CUANDO MI HERMANO ABEL Y YO nos instalamos aquí en la Casa o Posada del Periodista, yo venía muy triste porque siempre fui autosuficiente y tuve una temporada de “Gran Señora” y sentía que al llegar aquí el mundo se me caía encima. ¡Que equivocada estaba! La felicidad no está en el dinero, ni en la cultura que tengamos, está dentro de nosotros mismos ¡Cuan poco es lo que nos da felicidad! Si ahora estoy escribiendo esto es porque recuerdo mucho a mi hermano Abel que parecía enemigo de su casa y siempre andaba en la calle o leyendo su periódico.
MURIÓ EN ABRIL DEL 2015. Si no traía en la bolsa aunque fueran 50 pesos se ponía de mal humor, entonces se iba a la Alameda de Santa María la Ribera a ver jugar a los niños (Ya tenía cien años) Eso le alegraba mucho y llegaba muy fortalecido a casa. De manera que, cuando tuvimos que hospedarnos a la Posada del Periodista, al principio se sentía triste y solo, pero después me decía: “Viejita…hace tiempo que no me sentía con tanta armonía”. Ya no soy fácil de convencer, pero sí le creía.

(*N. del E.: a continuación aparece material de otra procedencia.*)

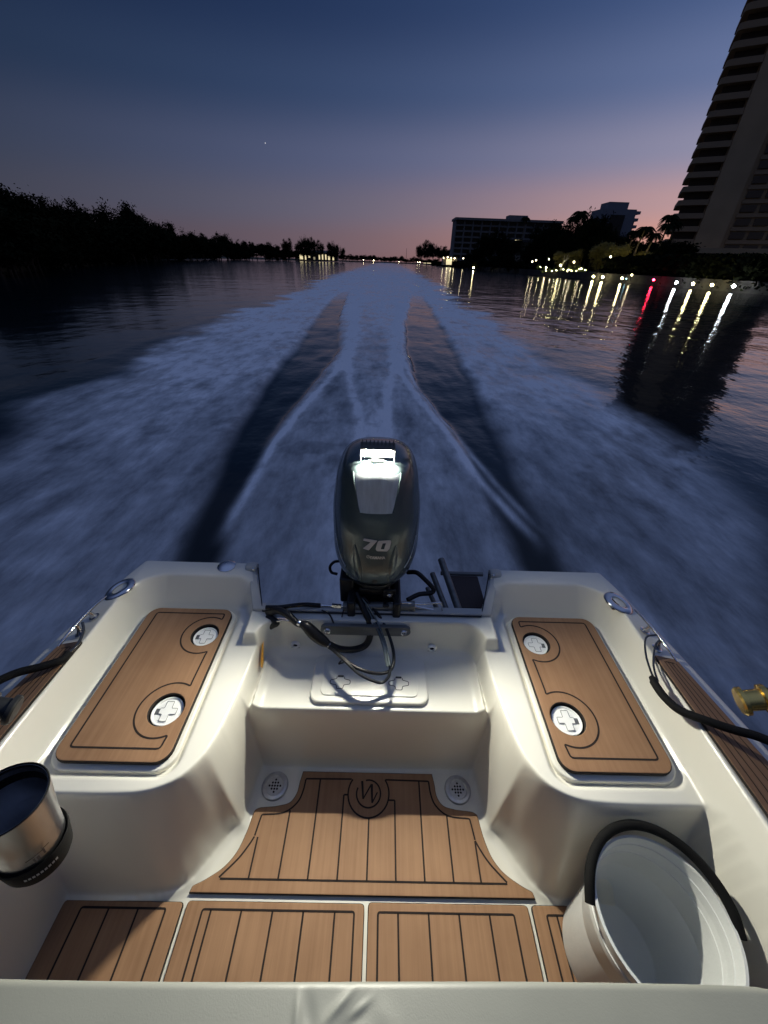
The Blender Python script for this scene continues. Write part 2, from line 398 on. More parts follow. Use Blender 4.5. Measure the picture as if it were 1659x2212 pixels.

Ahora les voy a contar lo que me tocó vivir a mí estando ya instalada en la Posada del Periodista y que me quitó la tristeza. Va de cuento.
Una tarde salí del Club de Periodistas y caminando sobre la calle de Filomeno Mata, al llegar a la calle de Tacuba, caminé sobre esta calle y al llegar a Motolinía, me encontré con un espectáculo alegre y divertido que de inmediato me quitó la pesadumbre que llevaba, pues en toda la calle muchachas y muchachos, cual menos, arrojaban de unas cubetas agua jabonosa sobre la calle, en la banqueta y dentro de los establecimientos comerciales y, con esas escobas, tallaban los pisos al ritmo de la música que se escuchaba.
Contagiada por su alegría y viendo en el aparador las pantuflas que yo buscaba, grite a todo pulmón: “Hey muchachas…a quién le digo que me muestre unas sandalias que quiero? Siendo de inmediato levantada en sus brazos por dos muchachas que, sin preguntarme nada me sentaron en una banca acojinada. Desde ese lugar les señalé las pantuflas y de inmediato me las dieron.
Me las probé, pagué y abastecida con mis pantuflas me llevaron otra vez en sus brazos y me colocaron al lado de un joven cilíndrelo que estaba tocando “Morir Soñando”, melodía predilecta de mi mamá que me hizo sentir su presencia y…la tristeza…se me había ido. Por eso ahora escribo esto para que vean cuan furtiva es la felicidad. Ahora tengo 95 años de edad.